Extract every line below that contains the word "Measure".

── RECORDS PROVIDED ──

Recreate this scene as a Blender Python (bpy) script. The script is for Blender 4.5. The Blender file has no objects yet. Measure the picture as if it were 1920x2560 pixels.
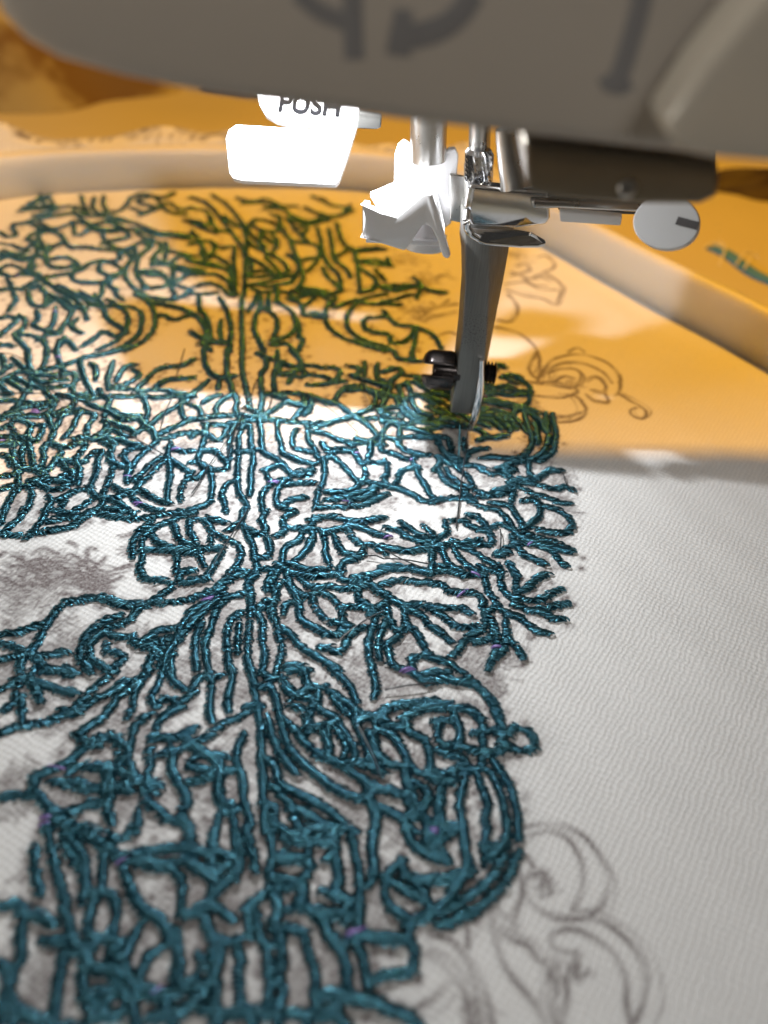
import bpy, bmesh, math, random
import numpy as np
from mathutils import Vector, Matrix
rng = np.random.default_rng(7); random.seed(7)
sc = bpy.context.scene; COL = sc.collection
S = 0.001                                   # everything below is written in millimetres
# ------------------------------------------------------------------ camera
cd = bpy.data.cameras.new('camera'); cam = bpy.data.objects.new('camera', cd); COL.objects.link(cam)
TH, RO = math.radians(42), math.radians(5)
fw = Vector((0, math.cos(TH), -math.sin(TH))); up0 = Vector((0, math.sin(TH), math.cos(TH)))
rt = Vector((1, 0, 0))*math.cos(RO) + up0*math.sin(RO); up = up0*math.cos(RO) - Vector((1, 0, 0))*math.sin(RO)
cam.matrix_world = Matrix(((rt.x, up.x, -fw.x, 0), (rt.y, up.y, -fw.y, 0), (rt.z, up.z, -fw.z, 84*S), (0, 0, 0, 1)))
cd.sensor_fit = 'VERTICAL'; cd.sensor_height = 35.0; cd.lens = 35.0*1900/2560
cd.clip_start = 0.002; cd.clip_end = 20
cd.dof.use_dof = True; cd.dof.focus_distance = 116*S; cd.dof.aperture_fstop = cd.lens/2.1
sc.camera = cam
# ------------------------------------------------------------------ world, lamps, exposure
w = bpy.data.worlds.new('World'); sc.world = w; w.use_nodes = True
w.node_tree.nodes['Background'].inputs[0].default_value = (1.0, 0.93, 0.85, 1); w.node_tree.nodes['Background'].inputs[1].default_value = 0.035
sc.view_settings.view_transform = 'Standard'; sc.view_settings.look = 'None'; sc.view_settings.exposure = 0; sc.view_settings.gamma = 1
try: sc.cycles.max_bounces = 8; sc.cycles.sample_clamp_indirect = 6
except Exception: pass
def lamp(name, loc, aim, watts, color, size, shape='DISK'):
    l = bpy.data.lights.new(name, 'AREA'); l.energy = watts; l.color = color; l.size = size*S; l.shape = shape
    o = bpy.data.objects.new(name, l); COL.objects.link(o)
    o.location = Vector(loc)*S; o.rotation_euler = (Vector(aim)-Vector(loc)).to_track_quat('-Z', 'Y').to_euler()
    return o
lamp('led_lamp', (-16, 113.2, 63.6), (-10, 76, 0), 0.066, (0.97, 0.985, 1.0), 1.7)
lamp('led_back_fill', (-16.6, 113.4, 63.6), (-26, 205, 0), 0.058, (0.97, 0.985, 1.0), 1.7)  # added lamp beside the LED, widens its light towards the back
wd = Vector((0.36*math.cos(math.radians(70)), 0.93*math.cos(math.radians(70)), math.sin(math.radians(70))))
lamp('warm_room_lamp', Vector((0, 150, 0))+wd*520, (0, 150, 0), 2.75, (1.0, 0.45, 0.012), 42)
lamp('front_fill', (170, -430, 560), (20, 50, 20), 1.9, (1.0, 0.965, 0.92), 260)  # added soft fill for the foreground and the head's front
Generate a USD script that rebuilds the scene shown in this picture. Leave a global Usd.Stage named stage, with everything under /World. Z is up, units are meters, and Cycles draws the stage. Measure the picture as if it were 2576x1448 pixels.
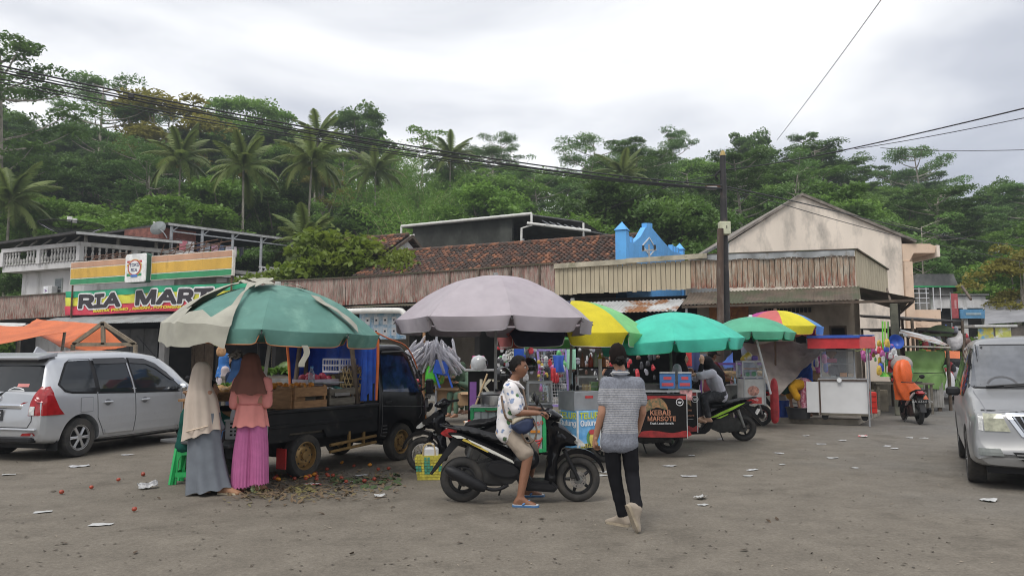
import math,random
import numpy as np,trimesh,manifold3d,usdkit,meshkit
from manifold3d import Manifold
from scipy.interpolate import PchipInterpolator
from scipy.spatial import ConvexHull
from shapely.geometry import Polygon
from shapely import affinity
from pxr import Usd,UsdGeom,UsdLux,UsdShade,Sdf,Gf,Vt
stage=Usd.Stage.CreateInMemory()
UsdGeom.SetStageUpAxis(stage,'Z')
UsdGeom.SetStageMetersPerUnit(stage,1.0)
UsdGeom.Xform.Define(stage,'/World')
PI=math.pi
# ---------------------------------------------------------------- camera
FU,PITCH,EYE=1860.0,math.radians(5.47),1.56
cam=UsdGeom.Camera.Define(stage,'/World/camera')
cam.CreateHorizontalApertureAttr(36.0)
cam.CreateVerticalApertureAttr(36.0*575/1024)
cam.CreateFocalLengthAttr(36.0*FU/2576)
cam.CreateClippingRangeAttr(Gf.Vec2f(0.1,2000))
cam.CreateExposureAttr(0.58)
cam.AddTranslateOp().Set(Gf.Vec3d(0,0,EYE))
cam.AddRotateXOp().Set(90+math.degrees(PITCH))
# ---------------------------------------------------------------- sky and sun (bright overcast)
SUN_EL,SUN_AZ=math.radians(58),math.radians(-150) # azimuth = atan2(x, y), behind the left shoulder
sky_m=usdkit.material(stage,'/World/Looks/sky',{'sky':('sky_texture',{'sky_type':'single_scattering','sun_disc':False,'sun_elevation':SUN_EL,'sun_rotation':SUN_AZ}),'tc':('texture_coordinate',{}),'map':('mapping',{'scale':(1.0,1.0,2.4),'location':(0.55,0.2,0.35)}),'n1':('noise_texture',{'scale':1.35,'detail':5.0,'roughness':0.5,'distortion':0.35}),'ramp':('rgb_ramp',{'ramp':[(0.32,(3.1,3.3,3.9)),(0.44,(5.2,5.4,5.95)),(0.52,(7.5,7.6,7.85)),(0.61,(9.8,9.8,9.8))]}),'sep':('separate_xyz',{}),'cie':('map_range',{'from_min':0.5,'from_max':1.0,'to_min':0.86,'to_max':1.45,'clamp':True}),'grad':('vector_math',{'math_type':'scale'}),'mix':('mix',{'mix_type':'mix','fac':0.93}),'bg':('background_shader',{'strength':0.10})},[('tc.generated','map.vector'),('map.vector','n1.vector'),('n1.fac','ramp.fac'),('sky.color','mix.color1'),('ramp.color','grad.vector1'),('tc.generated','sep.vector'),('sep.z','cie.value'),('cie.result','grad.scale'),('grad.vector','mix.color2'),('mix.color','bg.color')],surface='bg.background')
dome=UsdLux.DomeLight.Define(stage,'/World/sky')
UsdShade.MaterialBindingAPI.Apply(dome.GetPrim()).Bind(sky_m)
sun=UsdLux.DistantLight.Define(stage,'/World/sun')
sun.CreateIntensityAttr(0.35)
sun.CreateAngleAttr(25.0)
sun.CreateNormalizeAttr(True)
sun.CreateColorAttr(Gf.Vec3f(1.0,0.96,0.9))
sun.AddRotateZOp().Set(-math.degrees(SUN_AZ))
sun.AddRotateXOp().Set(-(90-math.degrees(SUN_EL)))
# ---------------------------------------------------------------- pixel helpers: where things of the photograph stand in the world (pixels of a 2576 wide copy)
cp,sp=math.cos(PITCH),math.sin(PITCH)
def ray(u,v):
 x,y=(u-1288)/FU,-(v-724)/FU
 return np.array([x,cp-y*sp,sp+y*cp])
def at(u,v,Y):
 d=ray(u,v)
 return np.array([0,0,EYE])+d*(Y/d[1])
def G(u,v,z=0.0):
 d=ray(u,v)
 return np.array([0,0,EYE])+d*((z-EYE)/d[2])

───

#### WRITTEN SOLUTION
Recreate this scene as a Blender Python (bpy) script. The script is for Blender 4.5. The Blender file has no objects yet. Measure the picture as if it were 1920x2560 pixels.
Generate a USD script that rebuilds the scene shown in this picture. Leave a global Usd.Stage named stage, with everything under /World. Z is up, units are meters, and Cycles draws the stage. Measure the picture as if it were 2576x1448 pixels.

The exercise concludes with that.